Are You Making Sales Bloopers?

Dec.9

By Todd Duncan

If you’re serious about reaching the peak of your selling potential, you must acknowledge that mastering your "lines" is very important to your success as a sales professional. You must know your lines. You must know your presentation. You must know the next step.

In the process of selling, you don’t have time to think about it. You don’t have time to flip through the pages of your “How to Sell” manual if you’re interested in earning a customer’s trust. The truth is that if you want to be a world-class sales professional there are two things you should never have to think about:

1. How to sell

2. What to say in a selling situation

Sales Bloopers

Remember the popular prime-time show hosted by Dick Clark and Ed McMahon called TV’s Bloopers and Practical Jokes? For an hour we laughed as we watched some of the best actors thoroughly mess up their lines. We laughed because it’s very human to make mistakes. And seeing actors make bloopers reminded us that despite the flawless performances we saw on their television shows even the very best actors forget their lines from time to time.

Have you ever made a blooper in sales? Ever said something you shouldn’t have said or done something stupid then wished with everything in you that someone would just yell, “Cut!” so you could start again?

I have and it doesn’t feel good. That’s because in sales, unlike television, you don’t get a second chance to retake your lines. You don’t have a production crew to edit out your bloopers and create the impression of a flawless performance.

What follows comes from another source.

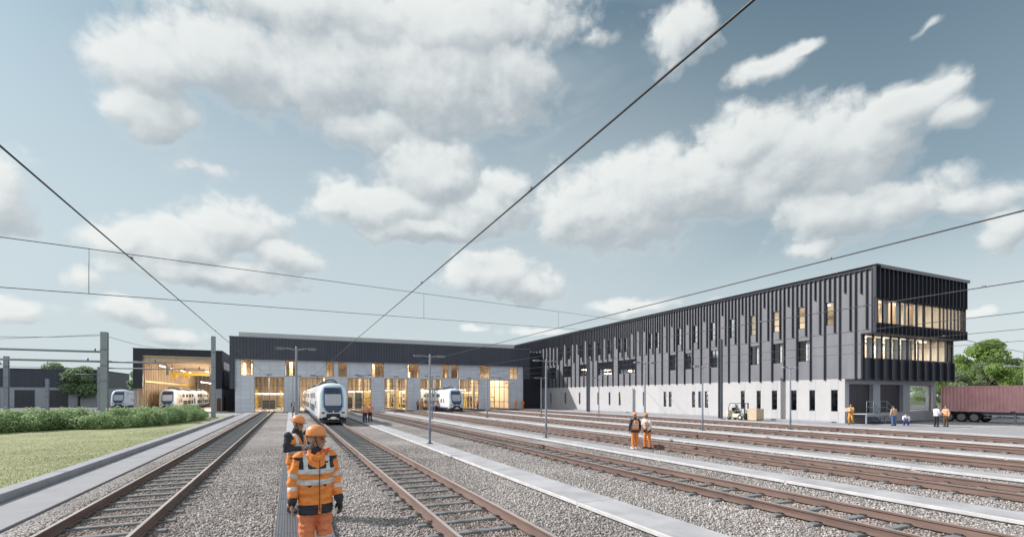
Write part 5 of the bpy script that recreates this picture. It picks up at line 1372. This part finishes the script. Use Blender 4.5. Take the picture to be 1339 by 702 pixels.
    def cl_top(p):
        best = None
        for n_ in 'rl':
            S, E, Wv = J['s'+n_], J['e'+n_], J['w'+n_]; l1 = (E-S).length; l2 = (Wv-E).length
            t1, d1 = seg_t(p,S,E); t2, d2_ = seg_t(p,E,Wv)
            tt, dd = (t1*l1/(l1+l2), d1-.066) if d1 < d2_ else ((l1+t2*l2)/(l1+l2), d2_-.055)
            if best is None or dd < best[1]: best = (tt, dd)
        u = max(0,min(1.2,(p-hz).dot(ax)/ax.length_squared)); q = p-(hz+ax*u); dt = (math.hypot(q.x/(.165+j), q.y/(.115+j))-1)*.14
        if best[1] < dt and best[0] > .04:
            if bands and fgjacket:
                if .34 < best[0] < .43 or .66 < best[0] < .75: return 2
                if best[0] > .90: return 3
            elif bands and (.45 < best[0] < .54 or .72 < best[0] < .80): return 2
            return 1
        z = (p-hip).dot(ax)/ax.length            # height above the hip along the spine
        if fgjacket:
            if z < -.052: return 3 if abs(p.x-.02) > .018 or p.y > 0 else 0
            if .175 < z < .235 or .305 < z < .36: return 2
            if .10 < abs(p.x) < .145 and z > .36 and z < .56: return 2
            if .36 <= z < .50 and abs(p.x) >= .145: return 3
            if .36 <= z < .45 and abs(p.x) <= .10 and abs(p.x) > .016:
                return 3 if (z < .375+ (p.x*p.x)*5.5) else 0
            if z > .575: return 5
            if z > .555 and p.y < 0 and abs(p.x) < .05: return 3
            if .145 < z < .175 and .055 < abs(p.x) < .115 and p.y < 0 and (z > .145+.03*abs(abs(p.x)-.085)/.03): return 3
            return 0
        if waist and z < .06: return 4
        for (z0,z1) in bands:
            if z0 < z < z1: return 2
        if bands and .07 < abs(p.x) < .115 and z > bands[-1][1]: return 2
        if z > .565: return 5
        return 0
    if top: voxelize(b, voxel if not detail else .0085, 3, 'jacket', ms, t, cl_top if (bands or arms or waist or fgjacket or collar) else None, detail)
    if vest:
        b = MB(); j2 = .046*bl; hv = hip+ax*(.06 if waist else -.06)
        otube(b, [hv, hv+ax*.05, hip.lerp(chest,.4), chest, chest.lerp(neck,.50), chest.lerp(neck,.92)], [(.160+j2,.12+j2),(.165+j2,.12+j2),(.145+j2,.105+j2),(.150+j2,.118+j2),(.135+j2,.10+j2*.8),(.085,.085)])
        def cl_v(p):
            z = (p-hip).dot(ax)/ax.length
            if .16 < z < .205 or .28 < z < .325: return 1
            if .075 < abs(p.x) < .115 and z > .325: return 1
            if p.y < 0 and z > .30 and abs(p.x) < (z-.30)*.28: return 2
            return 0
        voxelize(b, voxel if not detail else .009, 2, 'vest', [C_[vest], C_['silver'], C_[top]], t, cl_v)
    if collar:
        b = MB(); otube(b, [neck-(head-neck)*.25, neck+(head-neck)*.2, neck+(head-neck)*.55], [(.095,.09),(.080,.080),(.070,.074)]); voxelize(b, max(.009,voxel*.7), 2, 'neck_gaiter', C_[collar], t)
    # ---- gloves
    for k, n_ in enumerate('rl'):
        if gloves[k]:
            s = -1 if n_ == 'r' else 1; b = MB(); d = (J['w'+n_]-J['e'+n_]).normalized()
            hand(b, J['w'+n_], J['w'+n_]-J['e'+n_]+Vector((0,0,-.05)), Vector(pose.get('palm',(-s*.9,-.3,0))), s, .55, .013); limb(b, [J['w'+n_]-d*.04, J['w'+n_]+d*.03], [.042,.036])
            b2 = MB(); b2.v = [tuple(J['w'+n_]+(Vector(v)-J['w'+n_])*1.10) for v in b.v]; b2.f = b.f
            voxelize(b2, .007 if detail else .014, 1, 'glove', C_[gloves[k]], t)
    # ---- helmet or hair
    if helmet:
        hm = helmet if isinstance(helmet, str) else 'helmet'
        b = MB(); n = 28; vs = []; rings = [(0,1.0,1),(.02,1.0,1),(.045,.985,1),(.075,.90,1),(.10,.74,1),(.118,.52,1),(.128,.25,1),(.131,.02,1)]
        for z, r, _ in rings:
            for k in range(n):
                a = 2*math.pi*k/n; vs.append(hp(.097*r*math.cos(a), .008+.120*r*math.sin(a), .056+z*.95))
        b.smooth = True; b.add(vs, [(i*n+k,i*n+(k+1)%n,(i+1)*n+(k+1)%n,(i+1)*n+k) for i in range(len(rings)-1) for k in range(n)]); sh = b.build('helmet', C_[hm], t)
        b = MB(); vs = []
        for z0 in (.058,.066):
            for r_ in (1.0,1):
                for k in range(n):
                    a = 2*math.pi*k/n; f = max(0,-math.sin(a))**1.5; e = (.012+.035*f) if r_ is not None and (len(vs)//n) % 2 else -.006
                    vs.append(hp((.097+e*.9)*math.cos(a), .008+(.120+e)*math.sin(a), z0-.006-.014*f*(1 if (len(vs)//n) % 2 else 0)))
        b.smooth = True
        for (p,q) in ((0,1),(2,3),(1,3),(0,2)):
            for k in range(n): b.f.append(None)
            b.f = b.f[:-n]; 
        b.add(vs, [(p*n+k,p*n+(k+1)%n,q*n+(k+1)%n,q*n+k) for (p,q) in ((0,1),(2,3),(1,3),(0,2)) for k in range(n)])
        b.build('brim', C_[hm], sh)
        if detail:
            b = MB()
            b.smooth = True; b.tube([hp(-.082,-.02,.07),hp(-.080,-.035,.0),hp(-.060,-.05,-.075),hp(0,-.055,-.112),hp(.060,-.05,-.075),hp(.080,-.035,.0),hp(.082,-.02,.07)], .0055, 6)
            b.build('chin_strap', C_['black'], t)
    if hairc or not helmet:
        b = MB(); b.ell(hp(0,.026,.045), (.082,.094,.094), 14, 10, Rh); b.ell(hp(0,.06,-.01), (.066,.055,.07), 12, 8, Rh)
        voxelize(b, max(.010,voxel*.7), 1, 'hair', C_[hairc or 'hair'], t)
    return t
# two foremost workers on the grating walkway
G2 = 'rail workers in orange'
W1 = person('worker nearest the viewer in bulky orange jacket with reflective bands, head turned aside', (.29,6.72,.10), R(8), 1.07, .016,
    pose=dict(er=(-.240,.035,1.15), wr=(-.262,-.05,.905), el=(.236,.04,1.15), wl=(.262,-.06,.90), sr=(-.168,0,1.415), sl=(.168,0,1.415), head=(.012,-.012,1.625)),
    legs='orange2', fgjacket=True, bands=((.1,.2),), helmet=True, hairc=None, gloves=(None,'dark'), head_yaw=50, bulk=1.10, detail=True, kneeband=True, collar='dark')
# storm hood folded at the collar of the foremost worker, with pocket badge and zip
b = MB()
otube(b, [Vector((.05,-.035,1.455)),Vector((.10,-.03,1.485)),Vector((.15,.0,1.515)),Vector((.185,.03,1.52))], [(.03,.055),(.022,.05),(.014,.035),(.006,.012)], 12, Vector((0,0,1)))
voxelize(b, .009, 2, 'folded_hood', C_['redor'], W1)
b = MB(); otube(b, [Vector((-.085,-.06,1.47)),Vector((-.045,-.108,1.43)),Vector((.0,-.125,1.405)),Vector((.055,-.108,1.43)),Vector((.09,-.06,1.47))], [(.028,.012),(.034,.014),(.036,.015),(.034,.014),(.028,.012)], 10, Vector((0,0,1))); voxelize(b, .008, 2, 'collar_flap', C_['orange'], W1)
b = MB(); b.cbox(.075,.115,-.172,-.160,1.365,1.385,.003); b.build('badge', C_['dark'], W1)
b = MB(); b.tube([(.018,-.168,1.40),(.018,-.176,1.30),(.018,-.158,1.12),(.018,-.168,.98),(.018,-.176,.80)], .0045, 6); b.build('zip', C_['dark'], W1)
W2 = person('worker right behind the nearest one, black jacket under orange vest, both hands raised', (.12,10.6,.10), R(38), 1.07, .014,
    pose=dict(er=(-.245,-.02,1.17), wr=(-.10,-.24,1.20), el=(.242,-.03,1.17), wl=(.07,-.25,1.19), head=(0,-.03,1.615), palm=(0,.3,1)),
    top='dark', vest='orange', legs='orange', helmet=True, head_yaw=14, head_pitch=10, bulk=.98, detail=True, kneeband=True, collar='dark')
t = thing('tablet', 'slim pale tablet in the hands of the black-sleeved worker', 'tablet', (.12,10.6,.10), R(38)); t.scale = (1.07,)*3
b = MB(); rot = Matrix.Rotation(R(-35),4,'X')
bm = bmesh.new(); bmesh.ops.create_cube(bm, size=1, matrix=Matrix.Translation((0,-.35,1.225)) @ rot @ Matrix.Diagonal((.22,.15,.008,1))); bmesh.ops.bevel(bm, geom=bm.edges[:], offset=.002, segments=1, affect='EDGES'); b.bm(bm); b.build('casing', C_['silver'], t)
b = MB(); bm = bmesh.new(); bmesh.ops.create_cube(bm, size=1, matrix=Matrix.Translation((0,-.35,1.225)) @ rot @ Matrix.Translation((0,0,.0055)) @ Matrix.Diagonal((.195,.128,.002,1))); b.bm(bm); b.build('screen', C_['eye'], t)
# two workers between the tracks
person('worker seen from behind in orange vest over dark sleeves, between the tracks', (14.05,17.65,0), R(170), .92, .013, pose=dict(er=(-.275,.03,1.16), el=(.275,.03,1.16)), top='dark', vest='orange', waist='navy', legs='orange', boots='white', kneeband=False, bulk=1.05, collar='black', group=G2)
person('worker leaning slightly in orange vest over pale sleeves, facing his colleague between the tracks', (14.65,17.55,0), R(-75), .92, .013,
    pose=dict(head=(0,-.10,1.59), neck=(0,-.05,1.46), chest=(0,-.03,1.30), er=(-.25,-.07,1.12), wr=(-.22,-.28,1.0), el=(.25,-.06,1.12), wl=(.22,-.24,.94), kr=(-.10,-.05,.50), kl=(.10,.04,.50), al=(.115,.10,.10)), top='white', vest='orange', waist='navy', legs='orange', bulk=1.0, hairc='hair', group=G2)
# pair beside the yard train
person('worker in orange jacket and dark trousers beside the yard train, nearer the train', (5.85,43.4,.10), R(195), .93, .02, legs='navy', bands=((.16,.20),(.28,.33)), group=G2)
person('worker in orange jacket and dark trousers beside the yard train, holding an arm out', (6.3,43.7,.10), R(160), .93, .02, pose=dict(er=(-.27,-.1,1.18), wr=(-.22,-.30,1.2)), legs='dark', bands=((.16,.20),(.28,.33)), group=G2)
person('worker in dark clothes with orange vest at the pier of the yard train door', (.35,72.5,.10), R(200), .95, .02, top='dark', vest='orange', legs='dark', group=G2)
# by the emerging train
for (x,y,rz,lab,kw) in ((18.55,77.3,30,'worker in orange vest, leftmost at the side of the emerging train',dict(top='dark',vest='orange',legs='dark')),
                        (19.0,76.4,-20,'worker all in orange, second at the side of the emerging train',dict(legs='orange')),
                        (19.35,74.2,80,'worker in yellowish coverall, third at the side of the emerging train',dict(top='ochre',legs='ochre')),
                        (19.95,71.5,200,'worker in orange vest, closest to the nose of the emerging train',dict(top='white',vest='orange',legs='navy')),
                        (36.55,79.0,10,'worker in full orange at the wall pier by the rightmost door',dict(legs='orange',bands=((.16,.20),(.28,.33)))),
                        (38.0,79.1,-10,'worker in orange walking at the right corner of the depot hall',dict(legs='orange')),
                        (30.6,82.5,10,'worker in orange standing inside the depot beside the rightmost door',dict(legs='navy'))):
    person(lab, (x,y,.033 if y > 77.2 else 0), R(rz), .95, .024, group=G2, **kw)
# people at the loading dock
person('bareheaded worker in ochre overalls carrying a carton to the platform', (42.35,25.3,.0041), R(-85), .97, .018, pose=dict(er=(-.24,-.08,1.15), wr=(-.16,-.34,1.14), el=(.24,-.08,1.15), wl=(.16,-.34,1.14), kr=(-.1,-.14,.52), ar=(-.11,-.02,.10), kl=(.1,-.02,.50), al=(.11,.16,.12), palm=(0,0,1)), top='ochre', legs='ochre', helmet=False)
t = thing('carton', 'brown cardboard carton in the arms of the ochre-clad worker', 'carton', (42.35,25.3,.0041), R(-85)); t.scale = (.97,)*3
b = MB(); b.cbox(-.22,.22,-.58,-.26,1.13,1.42,.008); b.build('box', M['crate'], t); b = MB(); b.box(-.03,.03,-.582,-.258,1.12,1.423); b.build('tape', C_['tan'], t)
person('man in tan shirt and blue jeans seen from behind at the foot of the stair', (43.8,22.9,.0041), R(160), .92, .018, top='tan', legs='jeans', helmet=False)
person('person in white shirt and bright blue trousers crouching near the dock', (44.9,22.6,.0041), R(-60), .95, .018,
    pose=dict(hip=(0,.10,.38), chest=(0,-.08,.68), neck=(0,-.20,.84), head=(0,-.30,.95), sr=(-.17,-.13,.78), sl=(.17,-.13,.78), kr=(-.16,-.30,.52), kl=(.16,-.28,.50), ar=(-.13,-.06,.10), al=(.13,-.06,.10), er=(-.22,-.30,.58), wr=(-.14,-.46,.42), el=(.22,-.30,.58), wl=(.14,-.46,.40)),
    top='white', legs='blue', helmet=False, head_pitch=25)
person('man in white shirt and black trousers, arm reaching to the person beside him', (45.15,20.7,.0041), R(75), .93, .018, pose=dict(el=(.25,-.08,1.15), wl=(.12,-.34,1.12), er=(-.25,-.03,1.14), wr=(-.2,-.24,1.02)), top='white', legs='black', helmet=False)
person('person in orange vest and brown trousers facing the man in the white shirt', (46.05,20.5,.0041), R(-105), .93, .018, pose=dict(er=(-.25,-.08,1.15), wr=(-.12,-.34,1.12)), top='tan', vest='orange', legs='brown', helmet=False)
person('forklift driver in yellow-green vest sitting in the cab', (40.6,35.2,.12), 0, .80, .02,
    pose=dict(hip=(0,.02,.90), chest=(0,.03,1.24), neck=(0,.02,1.42), head=(0,-.01,1.57), kr=(-.15,-.42,.92), kl=(.15,-.42,.92), ar=(-.15,-.46,.52), al=(.15,-.46,.52), er=(-.24,-.16,1.12), wr=(-.12,-.40,1.16), el=(.24,-.16,1.12), wl=(.12,-.40,1.16)), top='navy', vest='lime', legs='navy', helmet=False)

In sales, once a word or an action is out, it’s out, and you can never reel it back in. You can’t undo the negative impression it may have created or regain the sale it may have lost. Sales is a live performance day in and day out. Like a Broadway play, where most mistakes are noticed, and where one wrong move can jeopardize the entire performance if you’re not careful.

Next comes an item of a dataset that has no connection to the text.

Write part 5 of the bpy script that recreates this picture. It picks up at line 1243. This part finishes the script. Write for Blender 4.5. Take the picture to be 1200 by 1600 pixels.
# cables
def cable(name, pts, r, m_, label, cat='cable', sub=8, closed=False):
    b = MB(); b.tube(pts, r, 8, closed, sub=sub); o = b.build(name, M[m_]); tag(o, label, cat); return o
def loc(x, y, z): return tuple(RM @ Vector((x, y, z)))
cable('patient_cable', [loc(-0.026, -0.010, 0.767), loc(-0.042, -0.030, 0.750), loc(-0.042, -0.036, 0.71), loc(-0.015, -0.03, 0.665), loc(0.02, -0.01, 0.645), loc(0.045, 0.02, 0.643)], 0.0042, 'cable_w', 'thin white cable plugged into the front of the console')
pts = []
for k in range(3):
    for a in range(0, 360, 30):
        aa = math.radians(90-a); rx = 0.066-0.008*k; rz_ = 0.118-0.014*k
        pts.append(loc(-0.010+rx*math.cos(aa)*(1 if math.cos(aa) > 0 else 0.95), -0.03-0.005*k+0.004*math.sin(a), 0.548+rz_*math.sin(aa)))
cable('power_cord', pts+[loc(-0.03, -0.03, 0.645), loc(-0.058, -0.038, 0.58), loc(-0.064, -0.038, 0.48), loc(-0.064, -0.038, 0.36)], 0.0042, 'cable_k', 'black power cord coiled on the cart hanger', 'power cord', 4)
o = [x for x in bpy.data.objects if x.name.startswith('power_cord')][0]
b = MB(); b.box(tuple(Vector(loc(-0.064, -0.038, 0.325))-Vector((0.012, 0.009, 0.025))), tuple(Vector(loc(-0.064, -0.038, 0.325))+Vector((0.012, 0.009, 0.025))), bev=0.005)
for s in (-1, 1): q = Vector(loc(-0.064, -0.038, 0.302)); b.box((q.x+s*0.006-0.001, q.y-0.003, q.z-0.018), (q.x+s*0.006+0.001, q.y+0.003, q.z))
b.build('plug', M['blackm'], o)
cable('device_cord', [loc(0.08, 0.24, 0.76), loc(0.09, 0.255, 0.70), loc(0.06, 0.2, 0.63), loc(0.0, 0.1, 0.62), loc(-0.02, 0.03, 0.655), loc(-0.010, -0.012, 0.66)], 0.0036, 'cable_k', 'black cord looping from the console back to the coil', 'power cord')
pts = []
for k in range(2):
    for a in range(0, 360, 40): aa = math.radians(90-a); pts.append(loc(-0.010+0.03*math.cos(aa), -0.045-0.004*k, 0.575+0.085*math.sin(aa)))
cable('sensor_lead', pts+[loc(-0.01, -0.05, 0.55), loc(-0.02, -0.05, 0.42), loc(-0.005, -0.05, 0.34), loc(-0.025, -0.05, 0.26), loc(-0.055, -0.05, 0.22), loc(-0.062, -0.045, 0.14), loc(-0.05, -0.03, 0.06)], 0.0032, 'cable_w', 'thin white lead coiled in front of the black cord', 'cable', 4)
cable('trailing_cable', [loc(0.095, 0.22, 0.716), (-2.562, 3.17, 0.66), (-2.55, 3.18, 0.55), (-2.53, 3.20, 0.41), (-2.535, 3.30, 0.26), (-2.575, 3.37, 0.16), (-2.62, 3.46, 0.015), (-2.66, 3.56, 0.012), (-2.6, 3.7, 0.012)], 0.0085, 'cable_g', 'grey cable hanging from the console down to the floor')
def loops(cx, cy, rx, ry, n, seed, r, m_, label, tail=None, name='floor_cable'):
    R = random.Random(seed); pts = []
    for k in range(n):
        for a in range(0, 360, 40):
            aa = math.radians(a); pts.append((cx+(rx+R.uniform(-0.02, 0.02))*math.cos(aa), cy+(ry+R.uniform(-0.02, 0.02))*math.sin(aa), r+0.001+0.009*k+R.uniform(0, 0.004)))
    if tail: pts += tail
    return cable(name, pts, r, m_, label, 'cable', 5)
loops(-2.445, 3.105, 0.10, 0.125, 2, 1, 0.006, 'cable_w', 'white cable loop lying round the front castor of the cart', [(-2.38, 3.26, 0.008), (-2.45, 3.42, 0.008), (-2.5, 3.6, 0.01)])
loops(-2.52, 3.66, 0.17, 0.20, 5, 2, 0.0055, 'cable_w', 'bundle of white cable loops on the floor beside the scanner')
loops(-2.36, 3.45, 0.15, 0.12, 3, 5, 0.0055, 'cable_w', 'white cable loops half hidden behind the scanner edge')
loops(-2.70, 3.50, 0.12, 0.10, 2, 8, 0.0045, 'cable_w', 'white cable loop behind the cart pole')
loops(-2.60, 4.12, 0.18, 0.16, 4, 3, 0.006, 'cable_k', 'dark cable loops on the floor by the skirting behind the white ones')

A HIGH TRUST PERFORMANCE DOESN’T JUST HAPPEN

Unfortunately, the truth is that most salespeople are not prepared to succeed when opportunities present themselves. Most salespeople are not sure how to proceed in a selling situation, but they do anyway, right or wrong. They’re not sure what to say in a selling situation, but they speak anyway, right or wrong. They usually end up talking too much and listening too little. And when the curtain comes down, they wonder why the customer didn’t applaud with approval.

Most salespeople are not prepared to earn a customer’s trust, so they generally don’t. That’s why the average salesperson has to make dozens of sales attempts before landing one sale. That’s because high trust doesn’t just happen. While you can haphazardly persuade, manipulate, or con customers into buying your product or service from time to time, you can’t earn their authentic trust and lasting business that way.

The Law of the Dress Rehearsal says that to give a great performance you must be well practiced. In other words, to be highly successful you must know what to say and do when a sales opportunity arises. You must know how to earn high trust initially, then foster high trust permanently. That’s what it means to follow the Law of the Dress Rehearsal.

Building A Trustworthy Sales Business

In sales it’s not enough to be a trustworthy person. While it’s certain that you must have a trustworthy foundation within you (beneath the surface) to be highly successful, high trust selling is still about taking action; the right action. Therefore to become a trustworthy salesperson with a trustworthy sales business you must not only know why you are selling, you must also know how to sell during each act of the process.

You must know how to apply yourself, so to speak. That’s why the Law of the Dress Rehearsal is so critical, because the better you know how to sell, the better you will perform. And every steadfast business is built one sales performance at a time.